Minimax Goodness-of-Fit Testing in Multivariate Nonparametric Regression

We consider an unknown response function $f$ defined on $\Delta=[0,1]^d$, $1\le d\le\infty$, taken at $n$ random uniform design points and observed with Gaussian noise of known variance. Given a positive sequence $r_n\to 0$ as $n\to\infty$ and a known function $f_0 \in L_2(\Delta)$, we propose, under general conditions, a unified framework for the goodness-of-fit testing problem for testing the null hypothesis $H_0: f=f_0$ against the alternative $H_1: f\in\CF, \|f-f_0\|\ge r_n$, where $\CF$ is an ellipsoid in the Hilbert space $ L_2(\Delta)$ with respect to the tensor product Fourier basis and $\|\cdot\|$ is the norm in $ L_2(\Delta)$. We obtain both rate and sharp asymptotics for the error probabilities in the minimax setup.
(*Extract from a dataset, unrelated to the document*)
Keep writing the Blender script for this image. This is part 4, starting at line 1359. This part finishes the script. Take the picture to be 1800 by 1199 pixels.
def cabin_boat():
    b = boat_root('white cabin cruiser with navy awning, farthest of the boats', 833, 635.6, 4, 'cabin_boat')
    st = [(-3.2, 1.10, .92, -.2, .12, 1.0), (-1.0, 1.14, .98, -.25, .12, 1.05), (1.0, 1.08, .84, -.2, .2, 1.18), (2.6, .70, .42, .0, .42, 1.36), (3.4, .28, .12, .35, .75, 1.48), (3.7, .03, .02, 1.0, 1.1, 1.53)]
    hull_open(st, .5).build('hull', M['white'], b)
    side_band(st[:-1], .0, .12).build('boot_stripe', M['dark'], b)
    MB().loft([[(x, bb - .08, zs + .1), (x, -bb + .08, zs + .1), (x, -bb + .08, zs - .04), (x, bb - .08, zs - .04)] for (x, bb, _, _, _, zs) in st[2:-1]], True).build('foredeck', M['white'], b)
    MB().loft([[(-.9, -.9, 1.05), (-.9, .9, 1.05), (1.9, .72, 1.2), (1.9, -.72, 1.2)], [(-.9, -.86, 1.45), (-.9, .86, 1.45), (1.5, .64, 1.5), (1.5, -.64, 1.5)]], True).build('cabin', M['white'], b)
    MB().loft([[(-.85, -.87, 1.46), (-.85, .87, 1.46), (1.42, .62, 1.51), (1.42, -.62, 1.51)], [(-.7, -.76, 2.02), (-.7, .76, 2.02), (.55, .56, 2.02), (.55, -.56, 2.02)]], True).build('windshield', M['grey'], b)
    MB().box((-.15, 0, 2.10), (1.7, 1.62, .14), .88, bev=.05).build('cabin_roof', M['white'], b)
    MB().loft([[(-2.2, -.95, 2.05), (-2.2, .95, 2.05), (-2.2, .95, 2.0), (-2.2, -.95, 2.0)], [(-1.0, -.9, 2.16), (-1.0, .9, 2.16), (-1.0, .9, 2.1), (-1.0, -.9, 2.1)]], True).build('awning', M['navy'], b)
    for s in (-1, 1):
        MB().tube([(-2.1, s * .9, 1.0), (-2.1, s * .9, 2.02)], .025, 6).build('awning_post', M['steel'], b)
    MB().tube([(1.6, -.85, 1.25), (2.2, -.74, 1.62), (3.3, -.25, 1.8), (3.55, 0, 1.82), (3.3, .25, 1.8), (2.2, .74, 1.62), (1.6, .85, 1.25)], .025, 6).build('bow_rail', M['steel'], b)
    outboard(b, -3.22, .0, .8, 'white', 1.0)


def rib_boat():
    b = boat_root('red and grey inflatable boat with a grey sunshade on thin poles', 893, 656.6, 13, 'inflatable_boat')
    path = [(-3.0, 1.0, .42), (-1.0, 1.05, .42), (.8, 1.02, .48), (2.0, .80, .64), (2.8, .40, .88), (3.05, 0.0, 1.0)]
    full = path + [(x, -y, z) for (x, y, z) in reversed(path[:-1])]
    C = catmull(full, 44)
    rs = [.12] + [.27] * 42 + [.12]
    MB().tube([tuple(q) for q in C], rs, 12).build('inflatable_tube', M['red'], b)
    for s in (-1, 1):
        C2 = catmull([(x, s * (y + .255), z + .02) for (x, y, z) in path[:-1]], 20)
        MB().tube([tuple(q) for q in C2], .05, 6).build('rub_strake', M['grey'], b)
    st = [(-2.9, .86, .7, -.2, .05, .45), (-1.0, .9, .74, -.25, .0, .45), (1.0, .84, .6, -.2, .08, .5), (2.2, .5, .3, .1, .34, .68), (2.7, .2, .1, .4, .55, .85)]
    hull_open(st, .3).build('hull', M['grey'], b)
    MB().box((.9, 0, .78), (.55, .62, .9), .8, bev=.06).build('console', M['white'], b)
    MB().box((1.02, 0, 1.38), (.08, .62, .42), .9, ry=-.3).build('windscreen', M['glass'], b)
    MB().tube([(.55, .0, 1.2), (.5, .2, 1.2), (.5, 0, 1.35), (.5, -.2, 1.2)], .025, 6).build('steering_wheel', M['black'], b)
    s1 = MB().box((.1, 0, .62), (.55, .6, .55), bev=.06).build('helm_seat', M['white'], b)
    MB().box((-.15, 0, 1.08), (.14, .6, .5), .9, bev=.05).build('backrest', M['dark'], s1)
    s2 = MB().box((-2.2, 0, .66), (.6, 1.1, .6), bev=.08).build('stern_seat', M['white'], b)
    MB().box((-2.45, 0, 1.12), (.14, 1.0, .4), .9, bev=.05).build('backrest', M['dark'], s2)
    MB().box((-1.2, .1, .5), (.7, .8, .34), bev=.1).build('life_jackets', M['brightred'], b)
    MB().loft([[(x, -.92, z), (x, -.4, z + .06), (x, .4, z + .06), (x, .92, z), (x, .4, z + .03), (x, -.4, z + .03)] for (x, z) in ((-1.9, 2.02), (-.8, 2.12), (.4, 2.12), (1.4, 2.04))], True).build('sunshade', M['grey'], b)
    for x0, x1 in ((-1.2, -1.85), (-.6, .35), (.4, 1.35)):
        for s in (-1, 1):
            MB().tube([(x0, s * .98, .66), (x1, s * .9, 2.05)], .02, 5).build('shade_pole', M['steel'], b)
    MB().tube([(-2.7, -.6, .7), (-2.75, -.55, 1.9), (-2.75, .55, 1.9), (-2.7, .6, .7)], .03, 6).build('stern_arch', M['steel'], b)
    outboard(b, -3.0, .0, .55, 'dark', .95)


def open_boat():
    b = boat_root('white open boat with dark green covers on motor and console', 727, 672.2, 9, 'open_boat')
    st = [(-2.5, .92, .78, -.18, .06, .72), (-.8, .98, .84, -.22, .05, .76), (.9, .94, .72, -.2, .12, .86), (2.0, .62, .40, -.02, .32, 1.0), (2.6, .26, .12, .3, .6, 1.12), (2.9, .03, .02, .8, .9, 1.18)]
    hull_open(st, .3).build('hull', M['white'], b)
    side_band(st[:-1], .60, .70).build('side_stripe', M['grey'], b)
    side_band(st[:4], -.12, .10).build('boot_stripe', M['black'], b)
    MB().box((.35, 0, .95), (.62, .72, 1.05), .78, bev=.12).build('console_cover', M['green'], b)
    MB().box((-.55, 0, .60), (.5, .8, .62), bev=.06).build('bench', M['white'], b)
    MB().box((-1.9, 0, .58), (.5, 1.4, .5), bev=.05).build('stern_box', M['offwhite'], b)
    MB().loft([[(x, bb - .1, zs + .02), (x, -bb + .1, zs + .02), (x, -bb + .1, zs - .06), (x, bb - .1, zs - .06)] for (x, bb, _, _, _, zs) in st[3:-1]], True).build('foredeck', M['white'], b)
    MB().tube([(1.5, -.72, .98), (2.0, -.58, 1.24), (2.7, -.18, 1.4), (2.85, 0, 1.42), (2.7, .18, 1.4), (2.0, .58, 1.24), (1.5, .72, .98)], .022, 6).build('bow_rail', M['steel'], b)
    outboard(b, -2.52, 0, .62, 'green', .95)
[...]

The derived tests are inherently non-adaptive. Several illustrative examples are presented. In particular, we consider functions belonging to ellipsoids arising from the well-known multidimensional Sobolev and tensor product Sobolev norms as well as from the less-known Sloan-Wo$\rm\acute{z}$niakowski norm and a norm constructed from multivariable analytic functions on the complex strip. Some extensions of the suggested minimax goodness-of-fit testing methodology, covering the cases of general design schemes with a known product probability density function, unknown variance, other basis functions and adaptivity of the suggested tests, are also briefly discussed.